Wenn Andreas Illner über Wochenmärkte schlendert, dann interessiert ihn nur eines: Die Kartoffeln.
"Ich guck immer mal an Raritäten, die es nicht überall gibt, die man fast vergessen hat. Zum Beispiel "Bamberger Hörnchen" wird man hier kaum finden, aber man guckt danach."
Der 51-Jährige ist gelernter Gärtner und baut selbst – als Hobby – Kartoffeln an. Sein Blick schweift über die Kartoffelkisten eines Heldrunger Bauers. Axel Bracke baut derzeit sieben Sorten an, früher waren es noch mehr – eben ganz so, wie es der Kunde auch kauft, sagt der urige Mann:
"Die meist gekauften sind Adretta und Agria"
Er greift in eine der Kisten und zeigt Andreas Illner die großen runden Knollen. Adretta und Agria gehören nicht zu den alten Sorten gehören. Aber, sagt der Heldrunger Bauer:
"Ich baue zum Beispiel die Linda, das ist eine alte Sorte, dann dieser blaue Schwede, und früher hatte ich sogar Ackersegen mal gehabt, nur für mich als Hobby."
Die Kunden wollen nicht viel nachdenken, sagt er. Die Kartoffel soll leicht zu verarbeiten sein, rund und schön – und nicht so unförmig wie manch eine der alten Sorten. Für 1 Euro 50 verkauft er das Kilo. Nur wenige Kunden würden nach alten Kartoffelsorten fragen, bedauert der Bauer. Und – da sei noch etwas: Wenn es dauerhaft regne, setze die Braunfäule den alten Sorten erheblich zu:
"Die alten Sorten sind nicht so resistent wie die neuen Sorten und die neuen Sorten halten besser diese Braunfäule und die alten Sorten nicht."
Denn: Was nicht angebaut wird, wird auch nicht weitergezüchtet und möglicherweise dadurch verbessert.
Zwischen 300 und 400 Kartoffelsorten gibt es derzeit.
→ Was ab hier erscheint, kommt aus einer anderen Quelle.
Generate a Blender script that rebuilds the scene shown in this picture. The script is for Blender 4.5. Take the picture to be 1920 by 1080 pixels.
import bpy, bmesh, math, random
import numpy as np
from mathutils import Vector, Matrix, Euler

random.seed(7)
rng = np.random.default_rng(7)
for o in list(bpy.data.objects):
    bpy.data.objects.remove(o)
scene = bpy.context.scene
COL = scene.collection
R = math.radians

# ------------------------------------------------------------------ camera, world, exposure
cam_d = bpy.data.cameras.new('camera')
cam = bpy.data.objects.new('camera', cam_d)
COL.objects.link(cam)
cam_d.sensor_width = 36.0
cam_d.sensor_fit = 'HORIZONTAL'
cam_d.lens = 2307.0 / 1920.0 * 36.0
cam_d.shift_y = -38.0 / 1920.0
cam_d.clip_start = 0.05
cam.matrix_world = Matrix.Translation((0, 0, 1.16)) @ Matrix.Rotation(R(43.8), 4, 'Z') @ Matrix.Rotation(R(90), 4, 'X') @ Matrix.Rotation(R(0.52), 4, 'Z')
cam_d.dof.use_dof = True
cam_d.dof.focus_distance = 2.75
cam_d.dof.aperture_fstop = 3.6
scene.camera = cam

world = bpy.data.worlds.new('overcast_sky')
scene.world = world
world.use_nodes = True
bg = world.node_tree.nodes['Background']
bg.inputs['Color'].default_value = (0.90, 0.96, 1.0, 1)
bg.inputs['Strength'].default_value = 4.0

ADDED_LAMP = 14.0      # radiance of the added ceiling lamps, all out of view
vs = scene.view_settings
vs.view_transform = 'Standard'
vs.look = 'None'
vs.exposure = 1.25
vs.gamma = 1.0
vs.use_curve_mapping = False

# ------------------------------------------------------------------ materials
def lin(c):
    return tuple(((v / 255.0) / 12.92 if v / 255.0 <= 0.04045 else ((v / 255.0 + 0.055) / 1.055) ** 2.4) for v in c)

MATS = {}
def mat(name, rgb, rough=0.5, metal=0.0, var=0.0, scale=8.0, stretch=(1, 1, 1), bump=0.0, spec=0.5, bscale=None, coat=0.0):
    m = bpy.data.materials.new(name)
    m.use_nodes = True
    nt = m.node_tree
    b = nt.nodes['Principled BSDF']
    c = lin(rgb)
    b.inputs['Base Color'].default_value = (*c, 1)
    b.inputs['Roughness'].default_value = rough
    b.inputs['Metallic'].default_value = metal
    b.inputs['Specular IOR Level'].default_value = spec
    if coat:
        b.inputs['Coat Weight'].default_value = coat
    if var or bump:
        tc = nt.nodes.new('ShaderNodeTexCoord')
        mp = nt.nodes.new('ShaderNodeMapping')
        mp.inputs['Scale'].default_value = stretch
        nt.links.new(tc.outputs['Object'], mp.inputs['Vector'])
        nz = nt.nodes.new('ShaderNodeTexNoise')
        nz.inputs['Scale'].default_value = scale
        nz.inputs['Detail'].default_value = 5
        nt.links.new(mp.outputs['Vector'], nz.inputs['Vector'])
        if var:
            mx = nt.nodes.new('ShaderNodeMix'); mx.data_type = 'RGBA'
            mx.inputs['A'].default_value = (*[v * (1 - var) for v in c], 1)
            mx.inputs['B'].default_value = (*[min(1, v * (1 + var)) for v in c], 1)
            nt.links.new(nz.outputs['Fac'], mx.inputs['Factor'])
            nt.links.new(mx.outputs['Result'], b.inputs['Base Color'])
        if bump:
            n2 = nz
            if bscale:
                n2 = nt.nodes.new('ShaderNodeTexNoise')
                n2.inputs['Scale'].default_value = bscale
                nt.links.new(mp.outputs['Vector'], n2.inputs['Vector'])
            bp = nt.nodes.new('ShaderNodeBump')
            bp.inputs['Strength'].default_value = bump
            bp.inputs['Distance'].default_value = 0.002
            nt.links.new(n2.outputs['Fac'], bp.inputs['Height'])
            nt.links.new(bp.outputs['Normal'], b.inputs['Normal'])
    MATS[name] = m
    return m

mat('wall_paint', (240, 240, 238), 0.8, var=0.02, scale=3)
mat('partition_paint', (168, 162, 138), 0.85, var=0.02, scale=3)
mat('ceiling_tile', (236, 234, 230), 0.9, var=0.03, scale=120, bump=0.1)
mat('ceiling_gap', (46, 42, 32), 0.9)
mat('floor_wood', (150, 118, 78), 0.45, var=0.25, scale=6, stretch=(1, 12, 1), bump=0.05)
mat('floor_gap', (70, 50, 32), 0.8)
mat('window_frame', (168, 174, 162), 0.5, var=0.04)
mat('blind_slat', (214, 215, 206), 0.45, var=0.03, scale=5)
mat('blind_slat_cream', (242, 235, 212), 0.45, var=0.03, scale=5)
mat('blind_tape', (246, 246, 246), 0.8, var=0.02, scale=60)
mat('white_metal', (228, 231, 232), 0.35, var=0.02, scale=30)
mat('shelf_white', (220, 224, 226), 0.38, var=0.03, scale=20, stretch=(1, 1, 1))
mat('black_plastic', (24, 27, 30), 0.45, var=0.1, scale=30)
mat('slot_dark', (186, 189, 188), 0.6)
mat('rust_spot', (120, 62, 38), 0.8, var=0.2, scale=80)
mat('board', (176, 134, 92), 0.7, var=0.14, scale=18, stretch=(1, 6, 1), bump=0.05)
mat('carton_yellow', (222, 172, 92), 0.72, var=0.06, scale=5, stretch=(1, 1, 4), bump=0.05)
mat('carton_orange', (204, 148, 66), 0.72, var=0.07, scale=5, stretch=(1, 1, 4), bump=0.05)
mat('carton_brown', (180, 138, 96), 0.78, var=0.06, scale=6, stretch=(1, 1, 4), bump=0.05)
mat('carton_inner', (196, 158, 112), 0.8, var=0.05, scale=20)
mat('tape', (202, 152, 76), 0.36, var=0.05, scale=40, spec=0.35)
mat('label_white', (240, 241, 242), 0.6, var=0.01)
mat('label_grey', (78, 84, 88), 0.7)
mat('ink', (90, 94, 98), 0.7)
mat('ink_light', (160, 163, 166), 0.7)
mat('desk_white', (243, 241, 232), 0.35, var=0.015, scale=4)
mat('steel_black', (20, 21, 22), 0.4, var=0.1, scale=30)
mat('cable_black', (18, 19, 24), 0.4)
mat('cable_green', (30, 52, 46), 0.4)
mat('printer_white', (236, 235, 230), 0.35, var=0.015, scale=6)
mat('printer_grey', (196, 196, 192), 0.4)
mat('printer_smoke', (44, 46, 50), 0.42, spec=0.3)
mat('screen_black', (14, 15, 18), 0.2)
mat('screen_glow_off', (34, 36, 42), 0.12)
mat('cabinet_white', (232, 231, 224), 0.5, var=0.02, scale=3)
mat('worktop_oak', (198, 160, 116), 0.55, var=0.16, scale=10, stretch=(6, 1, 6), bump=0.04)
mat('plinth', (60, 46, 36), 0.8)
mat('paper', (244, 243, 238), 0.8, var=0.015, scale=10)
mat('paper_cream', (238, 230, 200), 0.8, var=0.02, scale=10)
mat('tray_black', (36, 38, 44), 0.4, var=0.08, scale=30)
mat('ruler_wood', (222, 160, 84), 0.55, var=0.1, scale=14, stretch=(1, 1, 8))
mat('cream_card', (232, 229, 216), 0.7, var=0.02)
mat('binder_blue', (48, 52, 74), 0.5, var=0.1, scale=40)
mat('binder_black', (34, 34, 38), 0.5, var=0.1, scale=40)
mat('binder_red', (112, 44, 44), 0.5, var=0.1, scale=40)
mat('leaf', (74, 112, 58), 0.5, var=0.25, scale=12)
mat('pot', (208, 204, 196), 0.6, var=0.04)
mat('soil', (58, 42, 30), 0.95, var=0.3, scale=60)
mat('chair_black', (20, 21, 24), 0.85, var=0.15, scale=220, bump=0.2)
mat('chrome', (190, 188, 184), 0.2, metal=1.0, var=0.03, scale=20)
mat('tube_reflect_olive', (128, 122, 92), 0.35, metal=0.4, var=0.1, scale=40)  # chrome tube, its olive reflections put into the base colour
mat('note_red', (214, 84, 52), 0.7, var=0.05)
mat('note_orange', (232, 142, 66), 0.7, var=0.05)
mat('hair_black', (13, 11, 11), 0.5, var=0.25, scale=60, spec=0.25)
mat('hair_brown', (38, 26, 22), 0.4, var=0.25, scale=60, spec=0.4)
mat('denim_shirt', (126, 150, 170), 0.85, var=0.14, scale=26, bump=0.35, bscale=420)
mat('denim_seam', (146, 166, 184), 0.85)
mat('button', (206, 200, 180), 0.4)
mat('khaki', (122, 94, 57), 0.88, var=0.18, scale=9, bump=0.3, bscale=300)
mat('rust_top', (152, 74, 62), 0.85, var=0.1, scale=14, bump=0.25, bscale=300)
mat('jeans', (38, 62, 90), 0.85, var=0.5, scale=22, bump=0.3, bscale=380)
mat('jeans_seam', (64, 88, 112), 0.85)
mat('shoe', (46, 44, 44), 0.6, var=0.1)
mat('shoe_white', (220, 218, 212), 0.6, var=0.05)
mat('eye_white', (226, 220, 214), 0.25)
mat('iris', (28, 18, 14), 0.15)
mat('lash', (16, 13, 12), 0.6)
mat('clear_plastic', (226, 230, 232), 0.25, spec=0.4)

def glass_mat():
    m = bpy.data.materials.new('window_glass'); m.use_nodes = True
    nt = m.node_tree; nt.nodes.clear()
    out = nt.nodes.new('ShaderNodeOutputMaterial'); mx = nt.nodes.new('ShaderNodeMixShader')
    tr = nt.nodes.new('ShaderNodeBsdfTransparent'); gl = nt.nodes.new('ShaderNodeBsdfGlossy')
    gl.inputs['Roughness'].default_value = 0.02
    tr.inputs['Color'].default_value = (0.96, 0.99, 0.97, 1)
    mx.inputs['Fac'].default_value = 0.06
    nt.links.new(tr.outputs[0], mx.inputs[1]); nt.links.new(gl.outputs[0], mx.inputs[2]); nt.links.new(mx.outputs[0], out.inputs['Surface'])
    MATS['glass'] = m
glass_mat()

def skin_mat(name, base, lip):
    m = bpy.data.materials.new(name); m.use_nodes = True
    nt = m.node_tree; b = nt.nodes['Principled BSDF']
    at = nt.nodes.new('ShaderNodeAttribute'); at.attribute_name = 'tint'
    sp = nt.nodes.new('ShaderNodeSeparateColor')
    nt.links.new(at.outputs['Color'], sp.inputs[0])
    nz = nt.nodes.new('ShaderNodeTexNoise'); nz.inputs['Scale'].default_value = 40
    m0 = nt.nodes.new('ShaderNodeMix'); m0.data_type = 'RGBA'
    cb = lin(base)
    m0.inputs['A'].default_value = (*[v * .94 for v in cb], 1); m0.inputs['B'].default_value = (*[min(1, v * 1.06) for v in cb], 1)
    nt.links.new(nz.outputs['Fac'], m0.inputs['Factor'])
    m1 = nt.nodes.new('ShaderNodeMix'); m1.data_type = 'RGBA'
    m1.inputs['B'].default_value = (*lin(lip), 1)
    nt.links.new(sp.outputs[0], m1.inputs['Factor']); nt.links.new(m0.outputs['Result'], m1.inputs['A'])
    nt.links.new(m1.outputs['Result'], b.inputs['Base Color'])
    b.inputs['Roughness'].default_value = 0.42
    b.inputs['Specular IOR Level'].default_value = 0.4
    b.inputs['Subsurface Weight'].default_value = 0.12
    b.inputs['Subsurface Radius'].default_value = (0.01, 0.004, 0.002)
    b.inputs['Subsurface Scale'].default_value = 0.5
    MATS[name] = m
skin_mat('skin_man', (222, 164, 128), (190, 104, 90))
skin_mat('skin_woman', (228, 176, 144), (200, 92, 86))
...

Etwa 40 gelten als "Alte Sorte" und nur wenige Bauern bringen diese aus Überzeugung auf den Acker.
Ralf Marold aus Mittelsömmern in Thüringen ist einer, der Alte Sorten gerne anbauen würde und dies im kleinen Rahmen auch macht, doch die großen Geschäften lassen sich damit nicht erzielen, sagt er:
"Als Pflanzenbauer richte ich mich immer nach dem, was der Markt von mir erwartet oder ich gehe ins Risiko und sage, Ok ich probiere was Neues aus."
Was bei Ölpflanzen leichter ging, funktioniere bei Kartoffeln bislang nicht, sagt der Biobauer und promovierte Landwirt, der auf 40 Hektar acht Sorten Kartoffeln anbaut. Was nützten die schönsten und seltensten Sorten, mit blauer Schale und lila Fruchtfleisch, wenn sie keiner kaufe, argumentiert er. Statt "Blauem Schweden" oder "Mecklenburger Schecke" wachse bei ihm die "Ballerina":
"Das ist eine Sorte, die aus Dänemark stammt, gesund ist, zeitig reif ist, relativ gleich groß, was eben für den Bauern erleichtert, das zu verkaufen. Die sind rund - runde Kartoffeln sind auch wie Menschen- einfacher zu handhaben wie die eckigen, die dann überall irgendwie doch hängen bleiben. Ja, das ist eine unkomplizierte Sorte."
Bauer Marold sieht's humorvoll, obwohl auch er an den alten Sorten hängt. Doch er lebt davon, dass andere von ihm die Pflanzkartoffeln kaufen – mittlerweile 50 Prozent seines Geschäftes. Und: Einem Discounter bietet er seine Öko-Ware an. Auch dort gilt: Der Preis bestimmt den Markt und letzten Endes, ob eine Sorte auch vom Kunden akzeptiert wird.
Agrarwissenschaftler Frank Augsten, der auch für Grünen im Thüringer Landtag sitzt, sieht die Entwicklung problematisch. Denn:
"Mit jeder Sorte, die verloren geht, geht Züchterarbeit verloren. Vielleicht ist auch eine Sorte dabei, die bestimmt Eigenschaften innehat, die wir in 10 -20 Jahren erst wertschätzen. Dann ist sie weg."
Zurück auf dem Wochenmarkt. Andreas Illner stöbert und fachsimpelt noch immer mit Bauer Bracke über Alte Kartoffelsorten und seinen Favorit, die "Bamberger Hörnchen", denn, so Illner:
"Die sind kräftig im Geschmack, süßlich nicht so, aber richtig schön kräftig im Geschmack, ganz was Feines."